Love May Know No Boundaries, but Immigration Laws Certainly Do

Just the other day, the boyfriend and I tacked another item to the ever-multiplying list of “Things We Will One Day Need to Deal With”. The potential issue this time? Can I even legally drive in Italy? The short answer: Yes. The long answer: A year after I finally gain residency in Italy, I’ll need to take the exam and get my EU licence (that is, if the EU is still standing and thriving, given the last few weeks of craziness. But this is at least one thing that falls into the category of “Not In My Control”, which is where we will be solidly leaving it for now.)

From cell phone plans, to bank accounts, to insurance, to all the random crap I own which is taking up a whole room of my empty-nested parent’s home, there are a million and one bureaucratic and adult-like things which I am in the process of dismantling here in the States and need to square away to make this new life work. Some things I can start working on now, many will have to wait until I am an actual resident, which won’t be within the next few months, at least. It is amazing how quickly this can get overwhelming.

It is true, that love may know none of the artificial boundaries modern society has created. Despite all odds, the most incredible love can grow in the most unexpected and beautiful places. But, damn, politics and immigration don’t have much appreciation for even the most romantic of stories. And I have a feeling that my lover and I have not yet even dropped below sea level to take in the whole iceberg of what we are up against.

If one more person gives me a sweet, doe-eyed look as I lay out the most basic of these complications and says “But – I just don’t get it. Why is it that hard? Why can’t you just move? Why do the governments make it so hard?!” I might just put my fist through the nearest wall. I don’t mean to be dismissive of other’s first time around the expatriation merry-go-round, but I’ve moved so far beyond being surprised at the road blocks, the stary-eyed vision of opened borders and good, smart, hardworking people being able to just move where they want to drives me mad. (There is something at the heart of this about a common cultural assumption that there are easy and legal ways for someone who is not incredibly specialized in a skill or incredibly wealthy or incredibly lucky to just move wherever they want to in the world, and those who sneak through borders illegally are just not trying hard enough, but that’s a different conversation.)

It’s not my first time contending with Schengen Zone tourist visa time restrictions, of making sure to fly through the right airports to get the proper stamps and leave a trail in my passport, of carrying with me copies of outbound flight tickets and deciding whether to keep paying for health insurance I’m not using for 6 months or pay the penalty next year.

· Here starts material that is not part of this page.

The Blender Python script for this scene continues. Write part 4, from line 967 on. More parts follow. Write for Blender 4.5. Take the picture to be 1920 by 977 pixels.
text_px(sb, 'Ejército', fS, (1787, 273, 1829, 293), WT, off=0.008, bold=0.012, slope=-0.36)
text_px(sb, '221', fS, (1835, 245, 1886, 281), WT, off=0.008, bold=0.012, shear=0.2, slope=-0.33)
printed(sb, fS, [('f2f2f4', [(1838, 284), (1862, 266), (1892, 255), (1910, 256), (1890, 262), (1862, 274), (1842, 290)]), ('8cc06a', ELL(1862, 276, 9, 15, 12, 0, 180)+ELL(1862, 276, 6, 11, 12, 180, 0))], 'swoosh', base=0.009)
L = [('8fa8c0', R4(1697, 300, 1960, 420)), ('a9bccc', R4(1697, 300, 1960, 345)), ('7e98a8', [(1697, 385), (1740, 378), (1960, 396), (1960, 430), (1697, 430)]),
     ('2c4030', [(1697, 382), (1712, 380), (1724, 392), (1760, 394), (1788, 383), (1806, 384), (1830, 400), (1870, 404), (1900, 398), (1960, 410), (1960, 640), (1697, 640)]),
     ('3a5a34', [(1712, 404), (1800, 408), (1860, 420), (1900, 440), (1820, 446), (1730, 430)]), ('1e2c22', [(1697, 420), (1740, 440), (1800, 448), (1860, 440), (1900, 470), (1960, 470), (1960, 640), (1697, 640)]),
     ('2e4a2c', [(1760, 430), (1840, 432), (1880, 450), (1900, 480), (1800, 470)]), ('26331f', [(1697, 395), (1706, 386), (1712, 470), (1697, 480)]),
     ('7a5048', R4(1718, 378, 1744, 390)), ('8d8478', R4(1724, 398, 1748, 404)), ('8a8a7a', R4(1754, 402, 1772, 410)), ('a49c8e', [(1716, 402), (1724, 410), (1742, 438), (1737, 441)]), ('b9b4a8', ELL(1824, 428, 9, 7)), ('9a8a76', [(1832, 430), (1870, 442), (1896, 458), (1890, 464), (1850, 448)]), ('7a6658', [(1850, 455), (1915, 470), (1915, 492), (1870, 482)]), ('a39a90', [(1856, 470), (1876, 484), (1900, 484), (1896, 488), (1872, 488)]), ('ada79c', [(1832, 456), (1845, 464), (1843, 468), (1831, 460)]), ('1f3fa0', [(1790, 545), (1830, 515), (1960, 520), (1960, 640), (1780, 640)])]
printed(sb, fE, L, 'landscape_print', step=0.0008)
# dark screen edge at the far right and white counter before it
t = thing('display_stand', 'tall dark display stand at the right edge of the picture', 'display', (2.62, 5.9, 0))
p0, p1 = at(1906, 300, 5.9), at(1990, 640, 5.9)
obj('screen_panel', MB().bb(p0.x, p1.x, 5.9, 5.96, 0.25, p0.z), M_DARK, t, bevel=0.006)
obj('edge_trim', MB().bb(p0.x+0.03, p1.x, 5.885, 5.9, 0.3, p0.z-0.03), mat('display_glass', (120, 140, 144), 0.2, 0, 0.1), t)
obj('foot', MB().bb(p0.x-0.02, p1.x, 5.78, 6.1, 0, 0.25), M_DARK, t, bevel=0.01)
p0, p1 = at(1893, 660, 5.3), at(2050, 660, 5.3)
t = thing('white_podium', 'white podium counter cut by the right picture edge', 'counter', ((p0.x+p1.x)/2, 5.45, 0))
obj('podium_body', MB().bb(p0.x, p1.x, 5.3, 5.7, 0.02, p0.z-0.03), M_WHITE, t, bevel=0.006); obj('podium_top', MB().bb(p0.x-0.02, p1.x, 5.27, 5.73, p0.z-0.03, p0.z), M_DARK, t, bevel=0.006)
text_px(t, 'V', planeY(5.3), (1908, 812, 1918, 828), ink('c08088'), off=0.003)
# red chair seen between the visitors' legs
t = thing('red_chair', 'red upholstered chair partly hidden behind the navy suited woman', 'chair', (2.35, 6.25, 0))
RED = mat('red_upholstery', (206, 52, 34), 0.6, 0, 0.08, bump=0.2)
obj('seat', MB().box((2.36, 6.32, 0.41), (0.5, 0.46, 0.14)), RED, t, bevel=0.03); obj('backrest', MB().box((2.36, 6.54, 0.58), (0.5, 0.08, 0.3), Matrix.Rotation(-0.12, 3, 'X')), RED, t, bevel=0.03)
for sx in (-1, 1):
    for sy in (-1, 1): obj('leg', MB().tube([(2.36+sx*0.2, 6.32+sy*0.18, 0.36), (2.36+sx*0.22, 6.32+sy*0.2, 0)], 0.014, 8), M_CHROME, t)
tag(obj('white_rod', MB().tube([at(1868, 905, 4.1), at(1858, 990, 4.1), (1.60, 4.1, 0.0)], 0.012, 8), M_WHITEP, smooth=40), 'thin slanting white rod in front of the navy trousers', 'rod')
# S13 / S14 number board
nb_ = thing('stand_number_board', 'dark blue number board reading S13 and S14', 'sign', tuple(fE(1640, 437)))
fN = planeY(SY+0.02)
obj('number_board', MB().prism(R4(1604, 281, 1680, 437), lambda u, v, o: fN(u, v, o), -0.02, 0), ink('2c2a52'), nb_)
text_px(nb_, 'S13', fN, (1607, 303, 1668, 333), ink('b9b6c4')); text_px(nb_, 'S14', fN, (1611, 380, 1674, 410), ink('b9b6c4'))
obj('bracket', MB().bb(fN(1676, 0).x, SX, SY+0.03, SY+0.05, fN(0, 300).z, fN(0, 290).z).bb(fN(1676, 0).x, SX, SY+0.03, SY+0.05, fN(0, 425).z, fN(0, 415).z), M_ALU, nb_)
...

I wasn’t green coming into this either. I have some very dear friends who have brought their foreign lovers into the USA on K-1 Fiance Visas, something much more difficult and expensive than what we are embarking upon. I have seen how painstaking, stressful and long it can be to get even a Canadian into the country (a Canadian – someone who arguably has more in common culturally with us Minnesotans than a Texan!), I’ve known people who have been separated for much longer times than the boyfriend and I. Who have had worse Skype connections. Whose flights cost more.

And yet.

Sure, there are exciting things about planning weekend trips to Morocco in order to restart my Schengen Zone Tourist Visa and allow me to stay legally with my boyfriend for 90 more days. (Another legal math equation I’ve explained to so many people who grow cross-eyed at the repetition of “90 days every 180 days” I’m nearly batty.) Sure, he and I are freakishly good at planning, and take an equally freakish delight in it, so maybe we are uniquely qualified for this sort of lifestyle for a while. We are both willing enough to uproot, to take huge romantic risks, to see each other through the good and bad over a shitty internet video in a way I’m not sure most people are brave enough to do. And here we are, planning it all and growing closer to one another with each problem we collectively solve. We’ve accepted that for a long long time, possibly forever, our lives will be filled with strategizing, coordinating, seeing new issues and redirecting to better align with the vision we’re creating.

About a month ago, a coworker came up to me, put his hand on my shoulder and said sadly, meaningfully “I just heard from a friend that it can be really hard to move to another country. Like, you can’t just arrive, get a job and start living. Did you know that? I hope this doesn’t derail you’re plans for the fall.” It took all I had not to laugh in his face. Have we considered the complications? Oh, how I do appreciate thoughts like this, when people are horrified that I can’t just go live with the man I’m in love with even though he’s from a different country. If only, as so many people immediately assume, my biggest problem in all of this was the process of mastering Italian.

Never have I done something with more preparation, planning, figuring, anxiety and, most of all, anticipation. With seven weeks left, I finally feel like time might be slipping through my fingers faster than I realized, and boy is it a good feeling. I’ve been waiting, working, saving and dreaming for what feels like a long, long, time. Others may have waited more, but it doesn’t discount the things last two years have meant for us. We may be up against a lot, but it’s an important life lesson – and growth opportunity for our relationship – to deal with each issue as it comes, compartmentalize it into “Now”, “Later” or “Out of Our Control”, and make decisions as a team.

Even- and especially – when we’re 4,500 miles away from each other.